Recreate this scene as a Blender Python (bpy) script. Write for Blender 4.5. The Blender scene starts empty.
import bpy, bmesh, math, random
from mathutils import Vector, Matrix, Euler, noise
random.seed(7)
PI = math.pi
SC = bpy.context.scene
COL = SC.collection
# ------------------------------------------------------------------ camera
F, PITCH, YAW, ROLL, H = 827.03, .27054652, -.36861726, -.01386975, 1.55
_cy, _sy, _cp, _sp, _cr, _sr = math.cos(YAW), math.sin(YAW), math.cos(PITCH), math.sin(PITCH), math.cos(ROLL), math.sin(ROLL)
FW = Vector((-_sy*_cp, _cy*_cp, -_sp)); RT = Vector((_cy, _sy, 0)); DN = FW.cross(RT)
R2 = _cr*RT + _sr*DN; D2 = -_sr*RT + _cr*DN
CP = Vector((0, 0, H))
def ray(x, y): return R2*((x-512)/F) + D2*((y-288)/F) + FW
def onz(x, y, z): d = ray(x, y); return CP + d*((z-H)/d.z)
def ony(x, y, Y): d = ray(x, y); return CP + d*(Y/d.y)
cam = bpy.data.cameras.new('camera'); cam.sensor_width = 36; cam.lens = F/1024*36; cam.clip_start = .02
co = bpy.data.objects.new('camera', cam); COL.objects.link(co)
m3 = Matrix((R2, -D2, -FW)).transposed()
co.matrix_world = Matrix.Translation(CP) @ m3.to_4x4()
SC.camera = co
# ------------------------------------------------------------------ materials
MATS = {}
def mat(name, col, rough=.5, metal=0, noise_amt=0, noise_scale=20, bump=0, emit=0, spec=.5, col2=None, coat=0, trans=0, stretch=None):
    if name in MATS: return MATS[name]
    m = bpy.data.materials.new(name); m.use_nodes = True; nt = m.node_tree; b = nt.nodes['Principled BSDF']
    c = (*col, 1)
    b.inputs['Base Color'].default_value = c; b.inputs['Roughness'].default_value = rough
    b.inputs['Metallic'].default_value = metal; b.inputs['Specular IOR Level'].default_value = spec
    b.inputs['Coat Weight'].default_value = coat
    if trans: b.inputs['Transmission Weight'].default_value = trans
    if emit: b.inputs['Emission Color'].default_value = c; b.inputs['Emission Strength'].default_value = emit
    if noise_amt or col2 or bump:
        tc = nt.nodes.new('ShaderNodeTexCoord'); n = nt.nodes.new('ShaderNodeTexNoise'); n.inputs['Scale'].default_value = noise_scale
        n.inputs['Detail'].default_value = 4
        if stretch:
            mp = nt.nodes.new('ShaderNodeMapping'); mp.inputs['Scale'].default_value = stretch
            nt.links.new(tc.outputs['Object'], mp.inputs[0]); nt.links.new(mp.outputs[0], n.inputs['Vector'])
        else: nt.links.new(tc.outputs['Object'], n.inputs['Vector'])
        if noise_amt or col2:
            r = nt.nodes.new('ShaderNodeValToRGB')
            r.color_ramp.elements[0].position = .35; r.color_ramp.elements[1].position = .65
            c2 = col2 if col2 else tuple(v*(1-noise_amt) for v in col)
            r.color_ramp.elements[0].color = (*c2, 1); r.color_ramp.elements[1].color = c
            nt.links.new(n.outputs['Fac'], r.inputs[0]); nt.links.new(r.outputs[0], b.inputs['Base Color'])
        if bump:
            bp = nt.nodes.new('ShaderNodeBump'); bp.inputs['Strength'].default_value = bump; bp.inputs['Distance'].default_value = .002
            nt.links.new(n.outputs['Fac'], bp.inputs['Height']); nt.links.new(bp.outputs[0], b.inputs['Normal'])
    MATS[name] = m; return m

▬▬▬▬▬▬

**Your objective:**
Give an exact copy of all the data shown above.

**Answer:**
Recreate this scene as a Blender Python (bpy) script. Write for Blender 4.5. The Blender scene starts empty.
import bpy, bmesh, math, random
from mathutils import Vector, Matrix, Euler, noise
random.seed(7)
PI = math.pi
SC = bpy.context.scene
COL = SC.collection
# ------------------------------------------------------------------ camera
F, PITCH, YAW, ROLL, H = 827.03, .27054652, -.36861726, -.01386975, 1.55
_cy, _sy, _cp, _sp, _cr, _sr = math.cos(YAW), math.sin(YAW), math.cos(PITCH), math.sin(PITCH), math.cos(ROLL), math.sin(ROLL)
FW = Vector((-_sy*_cp, _cy*_cp, -_sp)); RT = Vector((_cy, _sy, 0)); DN = FW.cross(RT)
R2 = _cr*RT + _sr*DN; D2 = -_sr*RT + _cr*DN
CP = Vector((0, 0, H))
def ray(x, y): return R2*((x-512)/F) + D2*((y-288)/F) + FW
def onz(x, y, z): d = ray(x, y); return CP + d*((z-H)/d.z)
def ony(x, y, Y): d = ray(x, y); return CP + d*(Y/d.y)
cam = bpy.data.cameras.new('camera'); cam.sensor_width = 36; cam.lens = F/1024*36; cam.clip_start = .02
co = bpy.data.objects.new('camera', cam); COL.objects.link(co)
m3 = Matrix((R2, -D2, -FW)).transposed()
co.matrix_world = Matrix.Translation(CP) @ m3.to_4x4()
SC.camera = co
# ------------------------------------------------------------------ materials
MATS = {}
def mat(name, col, rough=.5, metal=0, noise_amt=0, noise_scale=20, bump=0, emit=0, spec=.5, col2=None, coat=0, trans=0, stretch=None):
    if name in MATS: return MATS[name]
    m = bpy.data.materials.new(name); m.use_nodes = True; nt = m.node_tree; b = nt.nodes['Principled BSDF']
    c = (*col, 1)
    b.inputs['Base Color'].default_value = c; b.inputs['Roughness'].default_value = rough
    b.inputs['Metallic'].default_value = metal; b.inputs['Specular IOR Level'].default_value = spec
    b.inputs['Coat Weight'].default_value = coat
    if trans: b.inputs['Transmission Weight'].default_value = trans
    if emit: b.inputs['Emission Color'].default_value = c; b.inputs['Emission Strength'].default_value = emit
    if noise_amt or col2 or bump:
        tc = nt.nodes.new('ShaderNodeTexCoord'); n = nt.nodes.new('ShaderNodeTexNoise'); n.inputs['Scale'].default_value = noise_scale
        n.inputs['Detail'].default_value = 4
        if stretch:
            mp = nt.nodes.new('ShaderNodeMapping'); mp.inputs['Scale'].default_value = stretch
            nt.links.new(tc.outputs['Object'], mp.inputs[0]); nt.links.new(mp.outputs[0], n.inputs['Vector'])
        else: nt.links.new(tc.outputs['Object'], n.inputs['Vector'])
        if noise_amt or col2:
            r = nt.nodes.new('ShaderNodeValToRGB')
            r.color_ramp.elements[0].position = .35; r.color_ramp.elements[1].position = .65
            c2 = col2 if col2 else tuple(v*(1-noise_amt) for v in col)
            r.color_ramp.elements[0].color = (*c2, 1); r.color_ramp.elements[1].color = c
            nt.links.new(n.outputs['Fac'], r.inputs[0]); nt.links.new(r.outputs[0], b.inputs['Base Color'])
        if bump:
            bp = nt.nodes.new('ShaderNodeBump'); bp.inputs['Strength'].default_value = bump; bp.inputs['Distance'].default_value = .002
            nt.links.new(n.outputs['Fac'], bp.inputs['Height']); nt.links.new(bp.outputs[0], b.inputs['Normal'])
    MATS[name] = m; return m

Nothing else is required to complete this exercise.